Part I of the opinion is a description of the facts and procedural history of the case.  The Court’s analysis and holdings are in Parts II, III, and IV. Deducing why Justices Thomas, Alito, Sotomayor, and Jackson joined in some of the remaining Parts of the opinion, but not others, is a challenging endeavor at best.

Part II starts with the statement that the issue before the Court “is not a new one” because it was addressed by the Court previously in the 1917 case of Pennsylvania Fire Insurance Company of Philadelphia v. Gold Issue Mining & Milling Co. In that case, the U.S. Supreme Court affirmed a decision of the Missouri Supreme Court that a Pennsylvania-based insurance company that had insured a facility in Colorado owned by an Arizona-based company could be sued in Missouri for damages sustained by the Colorado facility because the insurance company had qualified to do business in Missouri and the applicable Missouri statute required a company qualifying to do business there to appoint an agent for service of process. Part II then describes the history of United States law regarding personal jurisdiction going back to the founding of the country on which the Missouri Supreme Court’s decision was based.

Part III-A of the opinion describes the facts and procedural history of the Pennsylvania Fire Insurance Company and the unanimous U.S. Supreme Court’s rationale for affirming the Missouri Supreme Court’s decision without extensive discussion. According to Part III-A of the opinion, the U.S. Supreme Court said in Pennsylvania Fire that there was “no doubt” that the insurance company could be sued in Missouri and that the case “hardly presented an open question” because of how thorough the Missouri Supreme Court’s analysis was.

Part III-B starts with the statement that “Pennsylvania Fire controls this case.” It then rejects the view of the Pennsylvania Supreme Court that subsequent decisions of the U.S. Supreme Court had “implicitly overruled” Pennsylvania Fire, stating that “If a precedent of this Court has direct application in a case…, [a lower court] should follow the case that directly controls, leaving to this Court the prerogative of overruling its own decisions.”

Part IV rejects the argument by Norfolk Southern that the U.S. Supreme Court should overrule Pennsylvania Fire because it conflicts with the U.S. Supreme Court’s 1945 decision in International Shoe Co. v Washington. In International Shoe, the Court held that the Due Process Clause requires a defendant to have at least minimum contact with a state for its courts to exercise jurisdiction over the defendant. According to Part IV of the opinion, Pennsylvania Fire and International Shoe do not conflict. International Shoe governs the extent to which a defendant who has not consented to jurisdiction must have contacts with a state before its courts may exercise jurisdiction over it. Pennsylvania Fire provides an additional basis for the exercise of jurisdiction consistent with the Due Process Clause when a defendant has consented to jurisdiction by qualifying to do business in the state.
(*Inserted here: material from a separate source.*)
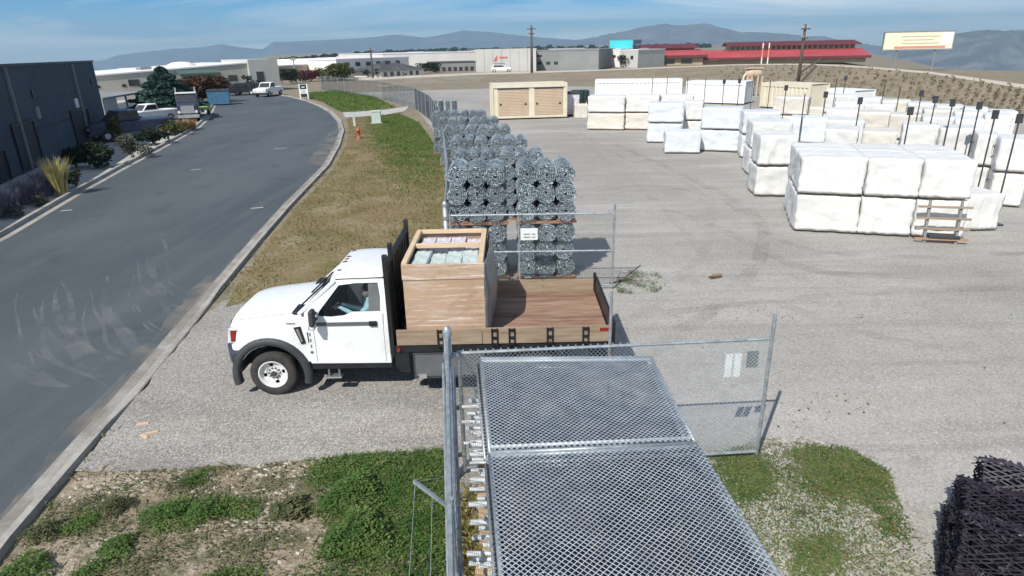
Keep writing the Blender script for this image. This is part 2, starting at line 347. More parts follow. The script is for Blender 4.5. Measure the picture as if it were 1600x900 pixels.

Justice Barrett and the other dissenting Justices reject the distinction between Pennsylvania Fire and International Shoe in Part IV of the opinion. According to the dissenters, permitting courts to exercise jurisdiction “based on implied consent-not contacts” might as well “overrule our traditional contacts-based approach to jurisdiction.” Noting that every state could enact laws like Pennsylvania’s subjecting corporations to suits “with no connection whatsoever with the forum,” the dissenters object to permitting “state governments to circumvent constitutional limits so easily.”

If Justice Barrett’s prediction that every state may enact laws requiring consent to jurisdiction as a condition to qualifying to do business in that state comes true and more such statutes find their way to the Supreme Court for review, given the tenuous alignments of the Justices in Mallory, how such statutes will fare in future cases is far from certain.